Figures collated from the latest household survey on telecoms and broadband access in Europe show that Ireland’s poor broadband penetration has nothing to do with static levels of PC penetration amongst homes and businesses, a lobby group has claimed.
The European Commission report on Friday showed that one in four EU households is now connected to the internet via broadband. However, the report still illustrated Ireland’s lamentable position of 14th place in the original EU 15 in terms of broadband progress.
Ireland Offline spokesman Damian Mulley said that telecoms companies, regulators and politicians have consistently claimed that Ireland’s static 44pc rate of PC penetration was to blame for the country’s 7-8pc broadband penetration.
The European Commission report showed that 36pc of Ireland’s population had access to the internet. The vast lion’s share of internet users (29pc of the population) are still on dial-up.
Across the EU15, the average PC penetration is 54pc, average internet penetration is 42pc, average broadband penetration is 25pc and average dial-up penetration is 17pc.
Across the entire EU, PC penetration is 52pc, internet penetration is 39pc, broadband penetration is 23pc and dial-up is 16pc.
Mulley says that last week’s European Commission report actually indicates that countries with a lower PC penetration rate actually have a higher broadband penetration rate.
He cited the Czech Republic as proof, which has a PC penetration rate less than Ireland at 41pc but has a broadband penetration rate of 10pc, ahead of Ireland.
Poland also has a PC penetration rate of just 41pc but has a broadband penetration rate of 13pc. Hungary has a PC penetration of only 36pc yet has a broadband penetration rate ahead of Ireland at 11pc. The same holds true for Latvia with a PC penetration rate of 35pc and a broadband penetration rate of a whopping 13pc.
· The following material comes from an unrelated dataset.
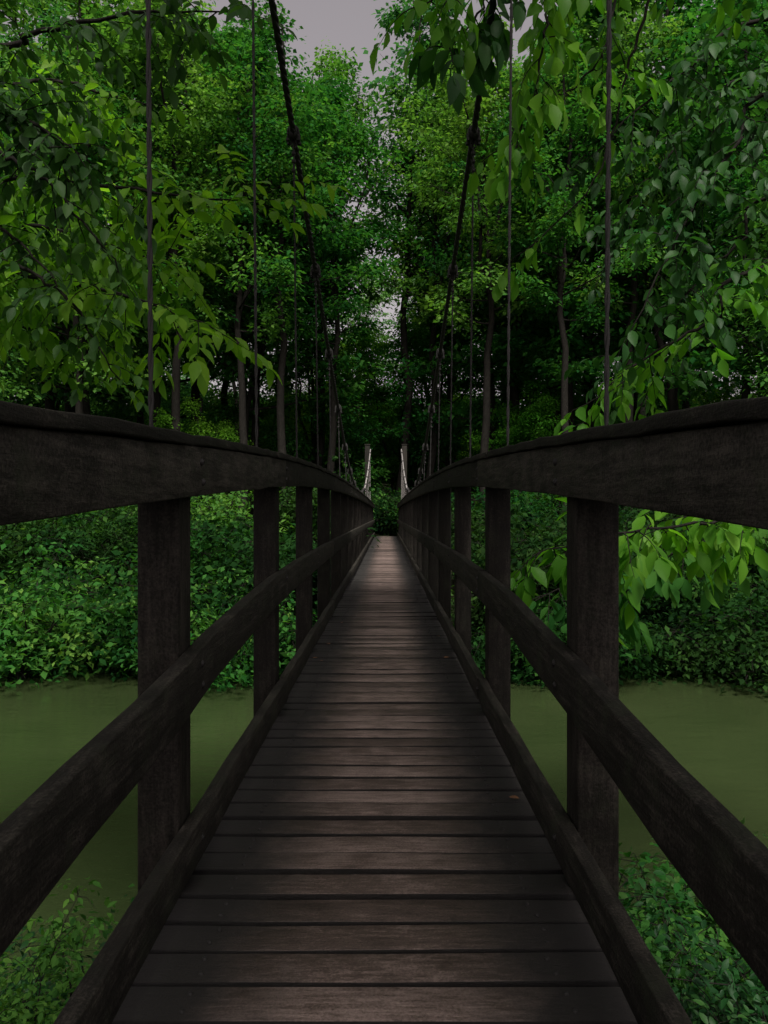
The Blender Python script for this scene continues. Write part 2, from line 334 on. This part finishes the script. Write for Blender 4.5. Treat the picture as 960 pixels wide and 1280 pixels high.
for x, y, p, s in [(-7.5, 39, 2, 1.0), (-13, 34, 2, 0.95), (-17.5, 40, 0, 0.9), (-10.5, 43, 0, 0.9), (-4.2, 44, 4, 0.85), (3.6, 45, 4, 0.85), (7, 40, 2, 0.95), (11, 42, 0, 0.95), (13, 34, 2, 1.0),
                   (18.5, 38, 0, 0.95), (23, 32, 2, 1.0), (-23, 33, 2, 1.0), (-16, 28, 4, 0.8), (14.5, 28, 4, 0.8), (18, 28, 4, 0.9),
                   (-20, 26, 5, 0.9), (24, 26, 5, 1.0), (0.8, 49, 5, 0.9), (-1.8, 53, 5, 0.9), (2.4, 55, 4, 0.8), (-8.6, 34.5, 6, 0.6), (6.6, 36, 6, 0.7),
                   (-6.2, 33, 7, 0.85), (-4.6, 33.5, 7, 0.9), (-2.6, 38.5, 7, 0.9), (4.5, 34, 7, 0.9), (7.3, 31.5, 7, 0.8), (10.5, 33, 7, 0.9), (-9.0, 33, 7, 0.95), (-12, 30, 7, 0.8), (2.6, 41, 7, 0.95), (14.5, 31, 7, .9),
                   (-3.6, 43, 7, 1.0), (5.8, 42, 7, 1.0), (-6.9, 41, 7, 1.05), (8.8, 37, 7, 1.0), (-11, 37, 7, 1.0)]:
    place('deciduous_tree', protos[p], x, y, s)
under = bpy.data.objects.new('riverbank_undergrowth', None); col.objects.link(under)
for i in range(95):
    x = random.uniform(-28, 28); y = random.uniform(18.5, 38)
    if abs(x) < 2.6 and y < 34.5: continue
    if abs(x) < 1.2: continue
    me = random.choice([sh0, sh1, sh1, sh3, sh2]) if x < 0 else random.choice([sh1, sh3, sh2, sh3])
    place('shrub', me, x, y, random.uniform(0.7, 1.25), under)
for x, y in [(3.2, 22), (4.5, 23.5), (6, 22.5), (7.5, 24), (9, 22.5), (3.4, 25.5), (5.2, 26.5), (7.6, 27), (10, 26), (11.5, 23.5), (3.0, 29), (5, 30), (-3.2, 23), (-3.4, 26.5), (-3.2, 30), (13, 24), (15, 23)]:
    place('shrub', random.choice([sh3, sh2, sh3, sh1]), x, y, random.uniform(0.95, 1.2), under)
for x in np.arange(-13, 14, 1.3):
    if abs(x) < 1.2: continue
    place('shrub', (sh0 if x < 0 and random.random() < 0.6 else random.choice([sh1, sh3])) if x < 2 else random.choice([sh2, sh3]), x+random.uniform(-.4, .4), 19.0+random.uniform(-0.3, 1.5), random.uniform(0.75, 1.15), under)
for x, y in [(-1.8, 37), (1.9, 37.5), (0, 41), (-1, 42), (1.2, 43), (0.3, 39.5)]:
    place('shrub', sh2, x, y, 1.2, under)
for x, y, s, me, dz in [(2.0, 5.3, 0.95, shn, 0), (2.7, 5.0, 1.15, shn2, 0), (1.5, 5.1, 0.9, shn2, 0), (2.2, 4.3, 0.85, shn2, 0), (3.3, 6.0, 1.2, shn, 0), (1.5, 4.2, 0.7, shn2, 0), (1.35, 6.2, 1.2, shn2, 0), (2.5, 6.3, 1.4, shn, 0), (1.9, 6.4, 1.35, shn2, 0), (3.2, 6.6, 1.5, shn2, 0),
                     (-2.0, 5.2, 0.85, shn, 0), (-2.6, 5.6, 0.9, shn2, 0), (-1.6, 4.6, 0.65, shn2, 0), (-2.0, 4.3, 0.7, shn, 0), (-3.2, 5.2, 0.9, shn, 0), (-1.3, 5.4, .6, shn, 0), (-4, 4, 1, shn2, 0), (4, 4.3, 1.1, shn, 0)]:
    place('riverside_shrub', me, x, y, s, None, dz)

# ---------------------------------------------------------------- overhanging near trees
def leafy_limb(mb, pts, r0, lsize, start=0.3, spacing=0.13, tw=0.55, droop=0.35, n=24, leafm=1, sub=True, dens=1.0):
    path = smooth_path(pts, n); path[1:-1] += rng.normal(0, 0.010, (n-2, 3))
    tube(mb, path, np.linspace(r0*0.75, 0.004, n), 6)
    seg = np.linalg.norm(np.diff(path, axis=0), axis=1); S = np.concatenate([[0], np.cumsum(seg)]); T = S[-1]
    lp, ld, ln, ls = [], [], [], []
    def twig(p, d, L, lsz):
        m = 5; q = [p]; dd = d.copy()
        for s in range(m): dd = nrm(dd+np.array([0, 0, -droop*0.25])+rng.normal(0, 0.1, 3)); q.append(q[-1]+dd*L/m)
        q = np.array(q); tube(mb, q, np.linspace(0.005, 0.0015, m+1), 3)
        cnt = max(3, int(L/(lsz*0.40)*dens)); side = 1
        for k in range(cnt):
            t = (k+0.7)/cnt*m; i = min(int(t), m-1); pp = q[i]+(q[i+1]-q[i])*(t-i); ax = nrm(q[i+1]-q[i])
            sd = nrm(np.cross(ax, [0, 0, 1.0]))*side; side = -side
            lp.append(pp); ld.append(ax*0.6+sd*0.9+np.array([0, 0, -droop])+rng.normal(0, 0.25, 3)); ln.append(np.array([0, 0, 1.0])+rng.normal(0, 0.35, 3)); ls.append(lsz*(0.5+0.75*rng.random()))
        lp.append(q[-1]); ld.append(dd+np.array([0, 0, -droop*0.5])); ln.append(np.array([0, 0, 1.0])+rng.normal(0, .3, 3)); ls.append(lsz*1.1)
    s = start*T
    while s < T:
        i = min(np.searchsorted(S, s)-1, n-2); i = max(i, 0); p = path[i]+(path[i+1]-path[i])*(s-S[i])/max(seg[i], 1e-6); ax = nrm(path[i+1]-path[i])
        a = rng.random()*6.283; d = nrm(ax*0.5+np.array([math.cos(a), math.sin(a), rng.normal(0, 0.35)-droop*0.4]))
        L = tw*(0.5+0.8*rng.random())
        twig(p, d, L, lsize)
        if sub and rng.random() < 0.6:
            d2 = nrm(d+rng.normal(0, 0.6, 3)); twig(p+d*L*0.5, d2, L*0.8, lsize)
        s += spacing*(0.6+0.8*rng.random())
    twig(path[-1], nrm(path[-1]-path[-2]), tw*0.6, lsize)
    fine_leaves(mb, np.array(lp), np.array(ld), np.array(ln), np.array(ls), leafm, 1.1)
def trunk(mb, x, y, H, r, lean):
    z0 = float(gz(x, y)); pts = smooth_path([[x, y, z0-0.5], [x+lean*0.2, y, z0+H*0.35], [x+lean*0.5, y+0.2, z0+H*0.7], [x+lean, y, z0+H]], 14)
    tube(mb, pts, np.linspace(r, r*0.25, 14), 12); return pts
def shade_canopy(mb, cx, cy, cz, rx, ry, rz, n, per, ls, org):  # unseen leaf mass added overhead, kept narrow to shade the near deck
    cs = []
    for i in range(n):
        v = rng.uniform(-1, 1, 3); c = np.array([cx+v[0]*rx, cy+v[1]*ry, cz+v[2]*rz]); cs.append(c)
        if i % 3 == 0:
            tube(mb, smooth_path([org, (np.array(org)+c)/2+[0, 0, 0.5], c], 6), np.linspace(0.05, 0.01, 6), 4)
    sprays(mb, np.array(cs), np.full(n, 0.8), per, ls, 0.2, 1)
mb = MB(); tp = trunk(mb, -6.2, 4.6, 13, 0.28, 1.0); A = lambda z: [-5.9, 4.65, z]
leafy_limb(mb, [A(2.0), P(-80, 330, 6), P(60, 350, 5.8), P(170, 370, 5.4), P(270, 410, 5.2)], 0.04, 0.145, 0.42, 0.09, 0.6, 0.45)
leafy_limb(mb, [A(2.6), P(-60, 230, 6.2), P(80, 225, 6), P(200, 240, 5.8), P(325, 255, 5.6)], 0.04, 0.14, 0.42, 0.09, 0.6, 0.4)
leafy_limb(mb, [A(2.2), P(-50, 290, 6.6), P(60, 285, 6.8), P(150, 310, 6.6), P(215, 330, 6.4)], 0.04, 0.14, 0.42, 0.08, 0.7, 0.4)
leafy_limb(mb, [A(1.6), P(-60, 420, 7), P(40, 410, 7), P(110, 430, 7)], 0.035, 0.14, 0.45, 0.10, 0.5, 0.4)
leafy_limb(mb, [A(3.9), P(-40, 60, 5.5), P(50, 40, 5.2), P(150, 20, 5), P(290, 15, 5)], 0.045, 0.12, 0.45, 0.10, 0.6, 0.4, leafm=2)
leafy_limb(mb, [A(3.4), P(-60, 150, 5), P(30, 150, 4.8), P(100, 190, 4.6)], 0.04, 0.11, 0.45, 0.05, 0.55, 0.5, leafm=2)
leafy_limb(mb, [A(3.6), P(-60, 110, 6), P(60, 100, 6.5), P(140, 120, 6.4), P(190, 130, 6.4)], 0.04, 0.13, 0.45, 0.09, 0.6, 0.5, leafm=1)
leafy_limb(mb, [A(2.4), P(-60, 200, 7), P(60, 260, 7.5), P(120, 300, 7.4), P(150, 380, 7.4)], 0.04, 0.14, 0.45, 0.08, 0.7, 0.5, leafm=1)
for a, b_ in (((-60, 260, 5), (110, 400, 5)), ((-30, 180, 4.5), (150, 330, 4.4)), ((20, 330, 5), (150, 470, 5))):
    leafy_limb(mb, [P(*a), (P(*a)+P(*b_))/2+[0, 0, .15], P(*b_)], 0.02, 0.10, 0.3, 0.14, 0.4, 0.4, leafm=2)
shade_canopy(mb, -0.6, 0.5, 8.0, 0.9, 5.0, 1.2, 60, 34, 0.34, list(tp[9]))
obj('overhanging_tree', mb.mesh('overhanging_tree', [M_bark, M_litn, M_dkl]))
mb = MB(); tp = trunk(mb, 6.4, 4.4, 13, 0.30, -1.0); A = lambda z: [6.1, 4.5, z]
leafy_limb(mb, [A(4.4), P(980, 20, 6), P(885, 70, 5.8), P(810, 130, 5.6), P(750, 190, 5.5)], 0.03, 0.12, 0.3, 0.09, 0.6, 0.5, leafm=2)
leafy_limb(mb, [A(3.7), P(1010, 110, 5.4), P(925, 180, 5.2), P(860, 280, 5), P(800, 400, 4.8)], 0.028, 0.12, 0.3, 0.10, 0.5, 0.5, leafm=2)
leafy_limb(mb, [A(5.0), P(900, -70, 5.2), P(740, -50, 5), P(620, -25, 4.8), P(520, 10, 4.6)], 0.03, 0.155, 0.4, 0.13, 0.5, 0.8)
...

“The problem has always been availability,” Mulley said, referring to a Chambers Ireland report last year that showed that one third of Irish small to medium-sized enterprises that actually wanted broadband couldn’t get it. “It is also down to price. Line rental in Ireland is the most significant part of a phone bill in Ireland. The main reason cited by Europeans for not getting broadband is price.”
Looking at some EU15 member states with similar PC penetration rates as Ireland, Mulley cited Italy, which has a PC penetration rate of 47pc but a broadband penetration rate of 12pc. In Italy, only 17pc of the population used dial-up compared with Ireland’s 29pc.
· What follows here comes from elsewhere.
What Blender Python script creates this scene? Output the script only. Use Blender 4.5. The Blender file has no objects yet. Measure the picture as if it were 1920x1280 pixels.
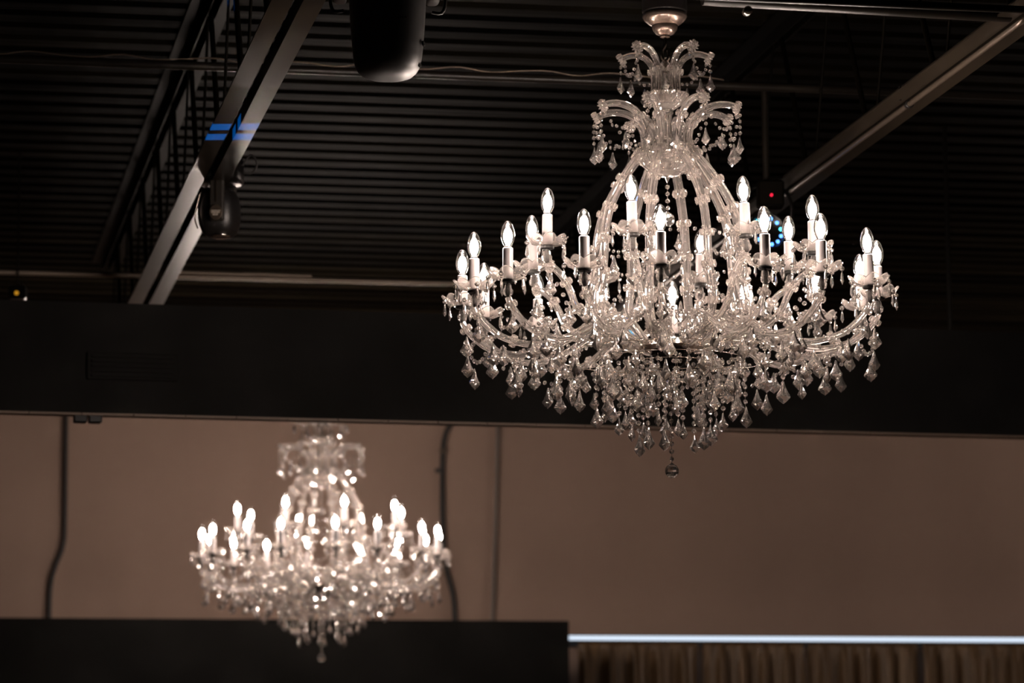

Spain has a PC penetration rate of 46pc, a broadband penetration rate of 16pc and a dial-up penetration rate of only 11pc compared with Ireland’s lumbering 29pc of the population still using this outmoded technology to access the internet.
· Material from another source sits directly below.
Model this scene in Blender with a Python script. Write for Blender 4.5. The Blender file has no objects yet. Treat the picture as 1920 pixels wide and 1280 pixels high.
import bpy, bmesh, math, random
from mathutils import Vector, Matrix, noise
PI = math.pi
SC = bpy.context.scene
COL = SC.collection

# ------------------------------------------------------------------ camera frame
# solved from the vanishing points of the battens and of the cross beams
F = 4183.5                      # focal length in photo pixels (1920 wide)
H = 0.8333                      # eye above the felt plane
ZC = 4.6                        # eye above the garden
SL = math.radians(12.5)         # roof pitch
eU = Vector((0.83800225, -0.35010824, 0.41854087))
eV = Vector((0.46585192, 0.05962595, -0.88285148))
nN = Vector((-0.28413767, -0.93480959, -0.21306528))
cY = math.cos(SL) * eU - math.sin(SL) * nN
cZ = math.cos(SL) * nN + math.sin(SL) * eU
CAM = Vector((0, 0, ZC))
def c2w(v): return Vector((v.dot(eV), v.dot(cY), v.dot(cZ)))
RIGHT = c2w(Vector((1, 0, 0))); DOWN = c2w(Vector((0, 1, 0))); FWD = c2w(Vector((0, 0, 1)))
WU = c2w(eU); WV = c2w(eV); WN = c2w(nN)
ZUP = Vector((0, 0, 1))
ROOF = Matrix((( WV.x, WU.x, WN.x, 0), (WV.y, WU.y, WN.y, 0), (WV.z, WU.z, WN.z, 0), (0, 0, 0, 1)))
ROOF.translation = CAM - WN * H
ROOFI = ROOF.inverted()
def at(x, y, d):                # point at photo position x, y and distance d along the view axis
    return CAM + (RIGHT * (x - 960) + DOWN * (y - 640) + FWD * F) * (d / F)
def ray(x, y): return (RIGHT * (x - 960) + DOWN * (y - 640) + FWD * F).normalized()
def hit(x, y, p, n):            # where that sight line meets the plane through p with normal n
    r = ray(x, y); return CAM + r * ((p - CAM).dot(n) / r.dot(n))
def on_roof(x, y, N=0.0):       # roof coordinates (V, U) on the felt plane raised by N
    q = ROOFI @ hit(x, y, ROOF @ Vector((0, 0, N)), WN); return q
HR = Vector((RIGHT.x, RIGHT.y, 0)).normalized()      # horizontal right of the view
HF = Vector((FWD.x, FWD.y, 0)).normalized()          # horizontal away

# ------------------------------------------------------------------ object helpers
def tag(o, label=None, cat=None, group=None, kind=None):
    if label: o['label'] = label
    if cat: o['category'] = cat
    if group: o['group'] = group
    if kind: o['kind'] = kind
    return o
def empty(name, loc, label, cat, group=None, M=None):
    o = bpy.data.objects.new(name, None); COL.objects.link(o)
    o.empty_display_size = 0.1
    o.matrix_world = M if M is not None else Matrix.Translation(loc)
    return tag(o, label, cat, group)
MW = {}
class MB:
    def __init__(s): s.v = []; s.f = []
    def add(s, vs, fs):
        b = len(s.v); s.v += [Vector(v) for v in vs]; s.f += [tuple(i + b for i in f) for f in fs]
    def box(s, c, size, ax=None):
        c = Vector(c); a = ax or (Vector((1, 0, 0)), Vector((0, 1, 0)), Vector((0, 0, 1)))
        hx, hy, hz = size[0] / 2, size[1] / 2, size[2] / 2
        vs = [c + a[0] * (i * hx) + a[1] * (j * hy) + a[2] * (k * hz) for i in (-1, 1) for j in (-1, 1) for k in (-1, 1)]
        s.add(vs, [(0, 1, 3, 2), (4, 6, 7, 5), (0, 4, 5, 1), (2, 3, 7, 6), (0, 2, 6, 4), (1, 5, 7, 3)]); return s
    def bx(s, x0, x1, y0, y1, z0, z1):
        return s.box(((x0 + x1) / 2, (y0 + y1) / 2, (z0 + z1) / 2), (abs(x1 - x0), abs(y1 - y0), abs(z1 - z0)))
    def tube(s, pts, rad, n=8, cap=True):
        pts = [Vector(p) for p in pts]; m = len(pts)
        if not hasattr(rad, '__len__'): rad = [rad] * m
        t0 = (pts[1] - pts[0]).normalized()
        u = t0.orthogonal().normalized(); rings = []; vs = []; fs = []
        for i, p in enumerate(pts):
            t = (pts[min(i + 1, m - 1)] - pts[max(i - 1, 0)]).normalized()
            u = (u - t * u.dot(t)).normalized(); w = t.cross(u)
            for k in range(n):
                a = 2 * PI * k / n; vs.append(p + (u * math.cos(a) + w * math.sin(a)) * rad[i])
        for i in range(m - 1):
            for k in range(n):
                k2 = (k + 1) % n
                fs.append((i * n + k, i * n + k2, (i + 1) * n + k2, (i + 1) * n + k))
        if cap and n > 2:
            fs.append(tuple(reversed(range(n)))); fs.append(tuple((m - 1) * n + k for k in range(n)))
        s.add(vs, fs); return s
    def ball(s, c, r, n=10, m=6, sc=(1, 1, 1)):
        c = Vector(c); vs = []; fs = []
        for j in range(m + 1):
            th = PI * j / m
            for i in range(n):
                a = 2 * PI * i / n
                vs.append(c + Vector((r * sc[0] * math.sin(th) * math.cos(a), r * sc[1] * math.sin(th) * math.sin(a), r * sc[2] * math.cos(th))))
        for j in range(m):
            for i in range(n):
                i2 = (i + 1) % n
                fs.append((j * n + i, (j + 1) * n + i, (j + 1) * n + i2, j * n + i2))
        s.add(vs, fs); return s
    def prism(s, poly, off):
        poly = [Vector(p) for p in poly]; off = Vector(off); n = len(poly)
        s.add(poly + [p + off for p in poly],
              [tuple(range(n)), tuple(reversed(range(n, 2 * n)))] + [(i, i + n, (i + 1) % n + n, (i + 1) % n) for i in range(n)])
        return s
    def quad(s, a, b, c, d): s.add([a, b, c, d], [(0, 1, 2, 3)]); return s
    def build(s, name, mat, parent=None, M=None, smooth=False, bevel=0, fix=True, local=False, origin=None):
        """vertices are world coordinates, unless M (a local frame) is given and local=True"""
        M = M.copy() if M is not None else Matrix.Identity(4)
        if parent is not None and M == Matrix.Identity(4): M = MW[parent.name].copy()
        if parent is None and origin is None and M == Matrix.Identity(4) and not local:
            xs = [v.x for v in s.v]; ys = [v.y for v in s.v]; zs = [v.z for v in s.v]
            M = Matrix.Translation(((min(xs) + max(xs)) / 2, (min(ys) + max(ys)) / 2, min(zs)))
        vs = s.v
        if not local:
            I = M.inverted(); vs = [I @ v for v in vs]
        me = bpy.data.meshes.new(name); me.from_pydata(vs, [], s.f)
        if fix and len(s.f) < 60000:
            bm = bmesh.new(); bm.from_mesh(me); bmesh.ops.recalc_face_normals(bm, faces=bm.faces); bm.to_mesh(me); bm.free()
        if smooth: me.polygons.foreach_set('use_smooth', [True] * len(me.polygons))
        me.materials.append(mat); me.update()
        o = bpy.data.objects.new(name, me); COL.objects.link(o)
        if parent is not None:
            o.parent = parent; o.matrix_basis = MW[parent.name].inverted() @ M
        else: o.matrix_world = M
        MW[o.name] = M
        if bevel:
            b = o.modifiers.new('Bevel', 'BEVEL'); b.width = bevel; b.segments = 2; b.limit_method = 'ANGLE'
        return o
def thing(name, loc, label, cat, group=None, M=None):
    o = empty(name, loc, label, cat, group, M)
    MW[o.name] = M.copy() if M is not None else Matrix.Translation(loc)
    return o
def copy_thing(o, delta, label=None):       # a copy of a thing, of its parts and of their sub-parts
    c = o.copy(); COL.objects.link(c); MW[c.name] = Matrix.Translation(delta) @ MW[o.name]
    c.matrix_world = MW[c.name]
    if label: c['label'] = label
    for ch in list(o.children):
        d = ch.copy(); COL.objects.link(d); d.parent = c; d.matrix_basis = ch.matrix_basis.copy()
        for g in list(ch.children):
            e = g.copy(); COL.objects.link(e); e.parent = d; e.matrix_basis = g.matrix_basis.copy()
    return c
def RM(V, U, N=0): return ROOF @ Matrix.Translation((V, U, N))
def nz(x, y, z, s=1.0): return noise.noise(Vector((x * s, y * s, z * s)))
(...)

When asked about teenagers accessing broadband-intensive websites like Youtube.com and Myspace.com and the potential of such demand actually influencing broadband growth, Mulley said that the problem lies primarily with the person that pays the phone bill.
“Irish people don’t see broadband as a necessity but rather as a luxury,” he explained. “People are hammered with expensive phone bills. What you need right now is the person that controls the phone bill in the household to look at broadband and this could mean operators coming up with alternative billing options.
“It was teenagers who made prepaid mobile phones a roaring success because people weren’t afraid of spending.”
With operators like BT and Imagine offering broadband for around €10, Mulley agrees that the price points have fallen. “However, the main difficulty for billpayers is that people still need to sign contracts and sign up for direct debits whereas I believe a more flexible option that takes the onus off the billpayer could transform the situation.”
He concluded: “All of these European reports show that Ireland is still 14th place out of 15 countries and unless some miracle happens between now and the next election we will still be in 14th place this time next year.”